RECORDS TO PROCESS —
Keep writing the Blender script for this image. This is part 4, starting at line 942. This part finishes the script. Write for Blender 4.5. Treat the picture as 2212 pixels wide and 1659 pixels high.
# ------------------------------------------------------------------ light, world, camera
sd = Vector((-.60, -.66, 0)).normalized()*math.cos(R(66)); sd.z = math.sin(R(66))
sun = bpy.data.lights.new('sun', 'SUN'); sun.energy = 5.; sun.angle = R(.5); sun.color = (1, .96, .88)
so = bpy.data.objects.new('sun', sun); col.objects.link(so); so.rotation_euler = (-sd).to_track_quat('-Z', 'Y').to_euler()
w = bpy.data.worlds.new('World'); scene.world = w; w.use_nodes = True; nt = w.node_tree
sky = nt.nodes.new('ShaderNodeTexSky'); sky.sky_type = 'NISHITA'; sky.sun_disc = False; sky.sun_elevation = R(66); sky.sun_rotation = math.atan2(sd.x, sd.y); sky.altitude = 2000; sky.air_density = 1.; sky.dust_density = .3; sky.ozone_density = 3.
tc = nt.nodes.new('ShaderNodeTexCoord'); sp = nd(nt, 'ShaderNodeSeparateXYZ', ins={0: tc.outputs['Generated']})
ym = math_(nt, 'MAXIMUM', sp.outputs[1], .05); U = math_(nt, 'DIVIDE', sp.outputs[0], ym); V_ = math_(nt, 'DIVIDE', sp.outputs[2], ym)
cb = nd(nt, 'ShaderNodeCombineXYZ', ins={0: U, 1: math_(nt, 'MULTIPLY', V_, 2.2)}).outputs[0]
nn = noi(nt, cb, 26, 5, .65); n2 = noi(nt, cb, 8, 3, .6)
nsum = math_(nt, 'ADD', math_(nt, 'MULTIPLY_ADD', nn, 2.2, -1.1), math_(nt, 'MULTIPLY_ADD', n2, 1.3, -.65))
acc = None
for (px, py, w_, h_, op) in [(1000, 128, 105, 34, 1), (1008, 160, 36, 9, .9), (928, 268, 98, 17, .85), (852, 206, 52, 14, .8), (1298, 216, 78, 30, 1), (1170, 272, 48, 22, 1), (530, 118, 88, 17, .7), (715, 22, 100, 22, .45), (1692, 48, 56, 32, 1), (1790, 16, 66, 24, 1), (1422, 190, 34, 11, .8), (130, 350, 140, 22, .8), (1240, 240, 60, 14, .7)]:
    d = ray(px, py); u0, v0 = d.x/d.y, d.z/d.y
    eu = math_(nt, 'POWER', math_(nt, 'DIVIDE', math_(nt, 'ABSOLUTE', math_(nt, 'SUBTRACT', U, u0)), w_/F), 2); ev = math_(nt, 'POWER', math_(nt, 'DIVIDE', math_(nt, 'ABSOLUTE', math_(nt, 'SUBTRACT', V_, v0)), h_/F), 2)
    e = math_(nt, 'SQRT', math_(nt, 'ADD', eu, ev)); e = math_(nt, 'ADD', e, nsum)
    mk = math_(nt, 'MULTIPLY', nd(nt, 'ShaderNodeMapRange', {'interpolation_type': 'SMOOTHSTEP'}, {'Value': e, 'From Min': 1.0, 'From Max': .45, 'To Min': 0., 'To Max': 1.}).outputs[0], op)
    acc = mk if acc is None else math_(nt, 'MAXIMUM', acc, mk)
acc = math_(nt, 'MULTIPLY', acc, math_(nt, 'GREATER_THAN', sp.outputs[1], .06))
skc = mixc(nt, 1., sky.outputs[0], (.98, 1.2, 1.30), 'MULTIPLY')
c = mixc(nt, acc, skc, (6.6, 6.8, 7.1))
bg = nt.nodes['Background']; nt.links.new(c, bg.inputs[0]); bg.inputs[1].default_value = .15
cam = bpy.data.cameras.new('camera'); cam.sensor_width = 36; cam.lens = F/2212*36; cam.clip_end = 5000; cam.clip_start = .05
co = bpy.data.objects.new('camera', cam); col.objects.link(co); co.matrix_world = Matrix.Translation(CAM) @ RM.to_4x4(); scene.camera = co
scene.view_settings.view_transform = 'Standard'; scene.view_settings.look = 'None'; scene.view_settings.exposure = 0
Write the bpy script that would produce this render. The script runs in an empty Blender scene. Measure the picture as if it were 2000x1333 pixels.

TASK REQUIREMENTS — Search the data above for lines holding "scene" and copy each of them.

FULL RESPONSE —
w = bpy.data.worlds.new('World'); scene.world = w; w.use_nodes = True; nt = w.node_tree
co = bpy.data.objects.new('camera', cam); col.objects.link(co); co.matrix_world = Matrix.Translation(CAM) @ RM.to_4x4(); scene.camera = co
scene.view_settings.view_transform = 'Standard'; scene.view_settings.look = 'None'; scene.view_settings.exposure = 0
Write the bpy script that would produce this render. The script runs in an empty Blender scene. Measure the picture as if it were 2000x1333 pixels.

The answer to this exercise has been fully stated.